17,692 were in attendance at Redheugh Park for the Quarter Final tie and for over half the game Gateshead managed to keep Wanderers at bay, but on 55 minutes Nat Lofthouse put Bolton ahead and Gateshead lost the game 1-0. Bolton, on the other hand, ended up making it to the final where they faced Blackpool in what many consider one of the greatest cup finals.

In 1955 the FA Cup once again saw First Division opposition return to Gateshead as the club faced Tottenham Hotspur in round three. Unfortunately, however, the 18840 spectators in attendance saw the visitors win 2-0. 

A 7th placed finish that season marked the end of what had been a moderately successful period for the club, though on too many occasions early season promise had faded away and attendances had dropped. One Wednesday afternoon home game towards the end of the 1951/52 season had even sen the humiliation of a three figure crowd. With Gateshead's season going nowhere only 622 people bothered to take an afternoon off work for what was basically a meaningless end of season match. By the 1956/57 however, the introduction of floodlights helped stop further embarrassing afternoon crowds.

6 and 7-0 defeats against Chesterfield and Darlington in the 1956-57 season saw Gateshead end the campaign in a miserable 17th place with attendances getting lower and lower. Although a slight improvement on the previous season, an average home attendance of 3,875 for Gateshead in 1956/57 was still the lowest in the entire Football League. Interestingly the following season Gateshead were one of the few teams to see their attendances significantly increase as the club finished 14th.

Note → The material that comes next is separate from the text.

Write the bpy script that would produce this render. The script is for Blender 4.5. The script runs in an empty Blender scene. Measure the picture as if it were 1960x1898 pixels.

The 14th placed finish in 1957/58 saw Gateshead effectively relegated to a new Fourth Division. Regionalised football was disbanded in the Football League with top half of the Division Three North and South leagues merged into a nationwide Third Division for the following season and the bottom half, including Gateshead, dropping down to a new Division Four.

1958 saw the arrival of Scottish centre forward Hughie Gallagher to the club. Gallagher was already a hero on Tyneside thanks to five hugely successful years at First Division neighbours Newcastle United between 1925-30 where he scored 133 goals in 160 games. He only played 34 times for Gateshead however, scoring 18 goals in the process, 5 of which came in one single game against Rotherham United.

Gallagher's retirement from football in 1939 came the year before 30 years of league football at Redheugh Park came to a very sad end. Having finished as low as 20th (out of 24) in 1958-59, the following season was even worse. Completely disastrous in fact. Gateshead did not win a single game away from home finishing second bottom and for only the second time in 30 years, suffering the humiliation of having to apply for re-election. Unlike in 1937, Gateshead were this time unsuccessful. On May 28 at the Football League's Annual General Meeting their application was rejected. Gateshead gained only 18 votes in their bid for re-election whilst Oldham reapplying for the second successive season gained as many as 39, behind them Midland League side Peterborough United, Hartlepools United, and Southport all gained more votes than the Tynesiders. After 30 years Gateshead Football Club was no longer a Football League club.

Gateshead have not played in the Football League since, the closest they've come was reaching Conference Premier play-off final in 2014, where a 2-1 defeat to Cambridge United saw them miss out on promotion back to the Football League.